Required task:
Work out how many lines of the records contain "scene". Answer with the number and nothing else.

Material supplied:
◆ ◆ ◆

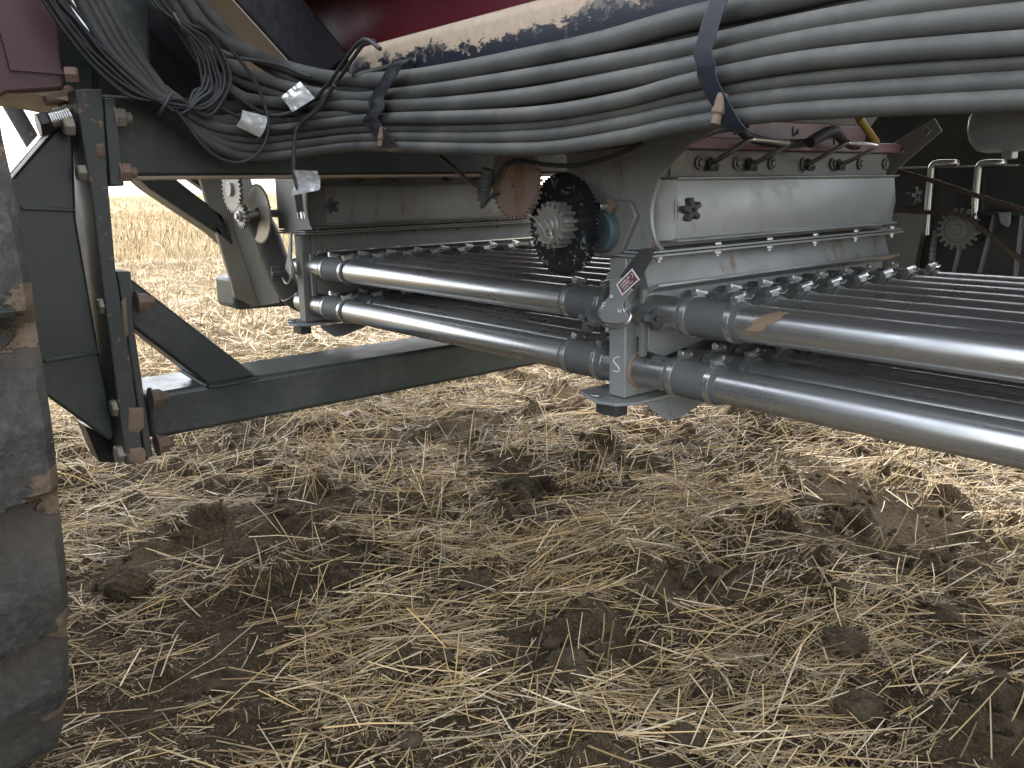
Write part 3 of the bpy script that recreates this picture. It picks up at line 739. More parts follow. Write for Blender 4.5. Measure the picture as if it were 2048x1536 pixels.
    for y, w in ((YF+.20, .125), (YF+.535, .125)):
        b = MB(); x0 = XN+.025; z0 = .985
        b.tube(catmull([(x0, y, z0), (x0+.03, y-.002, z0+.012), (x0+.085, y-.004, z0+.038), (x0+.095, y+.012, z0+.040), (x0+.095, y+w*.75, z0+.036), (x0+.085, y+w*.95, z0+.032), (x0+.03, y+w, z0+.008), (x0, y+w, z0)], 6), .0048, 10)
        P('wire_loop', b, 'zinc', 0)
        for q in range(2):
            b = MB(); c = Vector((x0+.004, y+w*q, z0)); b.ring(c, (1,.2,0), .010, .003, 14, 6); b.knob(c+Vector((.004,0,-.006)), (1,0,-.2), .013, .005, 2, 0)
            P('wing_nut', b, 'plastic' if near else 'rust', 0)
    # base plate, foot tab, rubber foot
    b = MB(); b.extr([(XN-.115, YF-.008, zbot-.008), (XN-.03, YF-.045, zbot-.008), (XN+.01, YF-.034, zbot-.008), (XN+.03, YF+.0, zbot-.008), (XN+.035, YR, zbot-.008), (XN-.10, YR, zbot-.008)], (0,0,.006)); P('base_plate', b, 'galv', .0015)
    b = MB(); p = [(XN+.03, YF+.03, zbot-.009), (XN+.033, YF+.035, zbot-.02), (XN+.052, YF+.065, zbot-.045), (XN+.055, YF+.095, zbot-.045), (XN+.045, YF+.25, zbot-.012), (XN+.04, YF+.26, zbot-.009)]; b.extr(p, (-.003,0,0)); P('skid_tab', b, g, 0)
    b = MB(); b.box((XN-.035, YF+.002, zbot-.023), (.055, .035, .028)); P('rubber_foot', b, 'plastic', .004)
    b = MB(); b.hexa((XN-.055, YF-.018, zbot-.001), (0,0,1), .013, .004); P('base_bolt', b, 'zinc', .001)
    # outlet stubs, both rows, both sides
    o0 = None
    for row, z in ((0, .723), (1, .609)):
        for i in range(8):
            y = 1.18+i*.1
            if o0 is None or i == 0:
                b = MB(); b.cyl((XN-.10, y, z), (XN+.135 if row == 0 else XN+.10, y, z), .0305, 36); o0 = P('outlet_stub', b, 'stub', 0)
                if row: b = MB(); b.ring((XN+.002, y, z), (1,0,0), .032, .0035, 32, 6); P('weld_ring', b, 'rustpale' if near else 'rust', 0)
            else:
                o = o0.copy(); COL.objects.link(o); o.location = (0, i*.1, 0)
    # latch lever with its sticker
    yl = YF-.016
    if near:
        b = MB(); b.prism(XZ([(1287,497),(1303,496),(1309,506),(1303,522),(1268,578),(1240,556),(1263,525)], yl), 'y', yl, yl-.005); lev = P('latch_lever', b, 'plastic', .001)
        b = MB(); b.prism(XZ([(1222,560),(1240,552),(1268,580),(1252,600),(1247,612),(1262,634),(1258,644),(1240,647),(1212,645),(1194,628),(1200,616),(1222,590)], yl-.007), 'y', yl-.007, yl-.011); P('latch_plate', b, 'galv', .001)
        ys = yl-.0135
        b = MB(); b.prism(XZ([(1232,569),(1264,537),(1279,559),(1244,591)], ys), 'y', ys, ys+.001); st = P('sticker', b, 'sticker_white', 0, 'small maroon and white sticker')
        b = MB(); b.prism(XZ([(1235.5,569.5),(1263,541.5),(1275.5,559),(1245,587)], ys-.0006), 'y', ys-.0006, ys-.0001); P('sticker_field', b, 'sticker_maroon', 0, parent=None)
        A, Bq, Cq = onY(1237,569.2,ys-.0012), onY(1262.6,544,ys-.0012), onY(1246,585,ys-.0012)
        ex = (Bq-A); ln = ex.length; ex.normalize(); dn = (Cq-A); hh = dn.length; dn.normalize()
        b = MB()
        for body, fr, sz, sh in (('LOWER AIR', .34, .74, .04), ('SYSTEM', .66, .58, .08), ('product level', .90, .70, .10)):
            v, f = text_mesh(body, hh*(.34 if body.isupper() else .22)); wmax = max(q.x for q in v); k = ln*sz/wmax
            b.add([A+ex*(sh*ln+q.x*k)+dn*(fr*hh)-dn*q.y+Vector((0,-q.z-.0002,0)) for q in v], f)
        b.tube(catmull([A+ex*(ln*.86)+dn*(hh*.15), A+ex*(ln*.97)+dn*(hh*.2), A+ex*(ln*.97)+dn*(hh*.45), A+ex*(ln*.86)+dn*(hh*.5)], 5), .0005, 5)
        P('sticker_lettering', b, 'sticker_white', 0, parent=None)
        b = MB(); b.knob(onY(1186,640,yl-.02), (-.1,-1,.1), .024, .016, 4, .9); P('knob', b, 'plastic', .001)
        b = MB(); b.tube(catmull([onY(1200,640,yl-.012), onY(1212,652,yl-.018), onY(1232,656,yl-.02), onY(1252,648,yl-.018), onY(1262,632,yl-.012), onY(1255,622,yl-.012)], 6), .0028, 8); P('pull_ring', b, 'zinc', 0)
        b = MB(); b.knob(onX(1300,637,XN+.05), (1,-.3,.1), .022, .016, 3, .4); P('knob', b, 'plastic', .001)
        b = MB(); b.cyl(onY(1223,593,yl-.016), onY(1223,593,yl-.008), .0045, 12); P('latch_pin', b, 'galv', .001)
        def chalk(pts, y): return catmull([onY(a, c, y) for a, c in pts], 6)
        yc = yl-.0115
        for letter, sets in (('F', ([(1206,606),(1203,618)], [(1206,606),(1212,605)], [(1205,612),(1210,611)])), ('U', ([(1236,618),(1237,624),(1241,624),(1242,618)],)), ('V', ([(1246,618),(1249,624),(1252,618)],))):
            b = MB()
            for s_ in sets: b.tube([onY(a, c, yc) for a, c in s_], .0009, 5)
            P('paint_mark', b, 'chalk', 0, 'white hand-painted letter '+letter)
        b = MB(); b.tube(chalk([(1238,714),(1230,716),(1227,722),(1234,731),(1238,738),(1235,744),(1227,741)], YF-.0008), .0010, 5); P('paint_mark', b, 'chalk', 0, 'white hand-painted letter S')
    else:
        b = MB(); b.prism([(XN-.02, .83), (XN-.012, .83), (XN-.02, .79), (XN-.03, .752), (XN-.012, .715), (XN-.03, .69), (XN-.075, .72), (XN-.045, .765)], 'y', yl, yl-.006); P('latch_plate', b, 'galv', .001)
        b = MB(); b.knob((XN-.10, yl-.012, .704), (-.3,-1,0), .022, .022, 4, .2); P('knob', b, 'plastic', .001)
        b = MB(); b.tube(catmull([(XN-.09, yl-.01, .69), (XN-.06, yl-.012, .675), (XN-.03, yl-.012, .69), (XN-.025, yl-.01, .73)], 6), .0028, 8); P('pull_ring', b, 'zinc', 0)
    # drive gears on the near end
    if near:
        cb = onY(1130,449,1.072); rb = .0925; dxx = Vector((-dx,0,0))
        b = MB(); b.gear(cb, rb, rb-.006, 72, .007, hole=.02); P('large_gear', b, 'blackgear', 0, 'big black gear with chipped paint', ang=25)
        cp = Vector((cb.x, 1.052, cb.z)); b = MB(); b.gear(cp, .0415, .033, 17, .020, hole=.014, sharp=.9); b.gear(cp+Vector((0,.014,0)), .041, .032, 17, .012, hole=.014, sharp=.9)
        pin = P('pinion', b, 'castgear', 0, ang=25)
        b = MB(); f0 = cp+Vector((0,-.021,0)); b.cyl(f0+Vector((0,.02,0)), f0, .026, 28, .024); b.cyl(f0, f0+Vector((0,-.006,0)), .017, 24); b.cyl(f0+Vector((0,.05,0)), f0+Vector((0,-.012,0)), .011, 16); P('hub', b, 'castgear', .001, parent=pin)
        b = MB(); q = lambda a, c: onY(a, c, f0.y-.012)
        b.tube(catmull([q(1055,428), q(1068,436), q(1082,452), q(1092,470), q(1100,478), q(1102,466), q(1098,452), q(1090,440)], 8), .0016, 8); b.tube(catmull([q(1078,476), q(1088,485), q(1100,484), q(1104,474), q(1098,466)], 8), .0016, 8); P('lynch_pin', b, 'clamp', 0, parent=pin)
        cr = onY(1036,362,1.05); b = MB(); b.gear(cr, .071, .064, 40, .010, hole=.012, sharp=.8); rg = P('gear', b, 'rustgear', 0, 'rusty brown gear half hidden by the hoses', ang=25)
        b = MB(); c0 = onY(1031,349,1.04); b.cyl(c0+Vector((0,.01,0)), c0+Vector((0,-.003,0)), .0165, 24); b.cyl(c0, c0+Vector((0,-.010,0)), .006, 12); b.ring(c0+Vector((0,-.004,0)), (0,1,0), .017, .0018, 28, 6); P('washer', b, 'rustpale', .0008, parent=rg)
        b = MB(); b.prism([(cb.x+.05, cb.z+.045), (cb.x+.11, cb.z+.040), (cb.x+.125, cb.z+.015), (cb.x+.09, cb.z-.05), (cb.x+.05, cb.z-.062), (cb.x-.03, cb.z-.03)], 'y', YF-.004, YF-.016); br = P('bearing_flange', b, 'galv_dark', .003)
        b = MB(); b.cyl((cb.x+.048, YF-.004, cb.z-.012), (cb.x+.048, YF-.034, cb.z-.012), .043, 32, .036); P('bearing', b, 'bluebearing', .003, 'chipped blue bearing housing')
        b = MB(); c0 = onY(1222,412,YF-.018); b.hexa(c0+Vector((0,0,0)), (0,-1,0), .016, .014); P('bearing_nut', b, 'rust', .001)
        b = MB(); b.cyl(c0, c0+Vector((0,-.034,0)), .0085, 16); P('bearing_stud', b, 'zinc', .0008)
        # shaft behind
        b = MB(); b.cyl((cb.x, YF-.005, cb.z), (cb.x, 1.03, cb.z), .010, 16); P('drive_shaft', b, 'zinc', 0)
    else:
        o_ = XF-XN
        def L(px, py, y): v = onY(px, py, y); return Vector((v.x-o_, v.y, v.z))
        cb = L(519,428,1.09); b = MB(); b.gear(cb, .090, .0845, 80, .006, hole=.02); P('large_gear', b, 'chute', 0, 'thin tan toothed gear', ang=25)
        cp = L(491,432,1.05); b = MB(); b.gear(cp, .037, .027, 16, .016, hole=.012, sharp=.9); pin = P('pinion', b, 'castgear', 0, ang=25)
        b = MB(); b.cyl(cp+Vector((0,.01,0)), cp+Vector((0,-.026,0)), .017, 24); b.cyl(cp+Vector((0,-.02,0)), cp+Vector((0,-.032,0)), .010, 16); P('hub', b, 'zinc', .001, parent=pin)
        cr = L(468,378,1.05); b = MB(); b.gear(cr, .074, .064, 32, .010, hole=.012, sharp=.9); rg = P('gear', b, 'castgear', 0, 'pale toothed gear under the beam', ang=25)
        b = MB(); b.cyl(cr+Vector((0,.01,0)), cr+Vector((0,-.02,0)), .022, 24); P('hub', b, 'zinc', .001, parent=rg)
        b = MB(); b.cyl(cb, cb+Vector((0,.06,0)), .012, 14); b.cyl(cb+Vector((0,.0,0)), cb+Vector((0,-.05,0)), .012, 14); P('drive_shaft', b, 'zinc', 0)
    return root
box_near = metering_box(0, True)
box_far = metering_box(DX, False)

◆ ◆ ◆

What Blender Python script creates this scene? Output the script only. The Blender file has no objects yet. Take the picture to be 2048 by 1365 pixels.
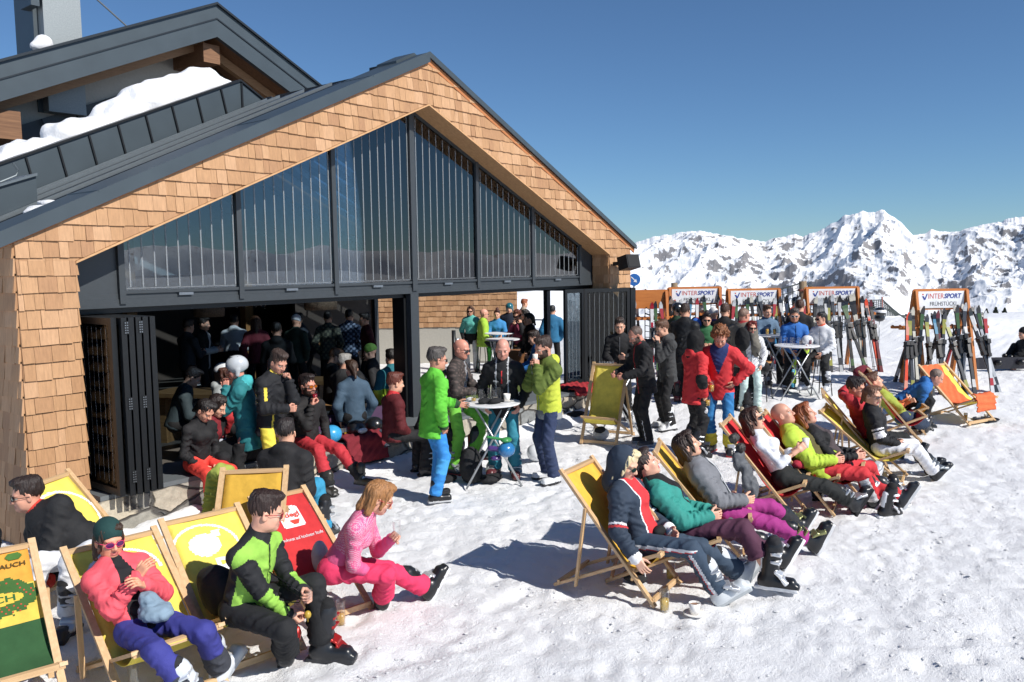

◆ ◆ ◆

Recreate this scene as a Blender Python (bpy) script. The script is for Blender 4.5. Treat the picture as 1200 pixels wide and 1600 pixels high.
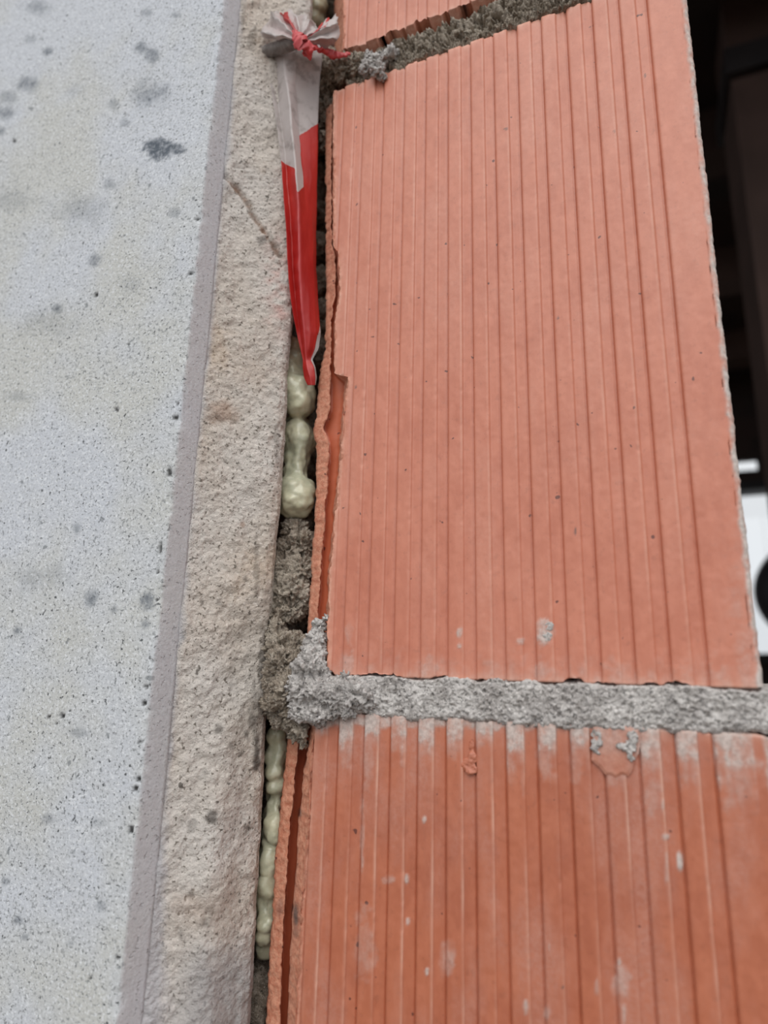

◆ ◆ ◆

Problem solution:
2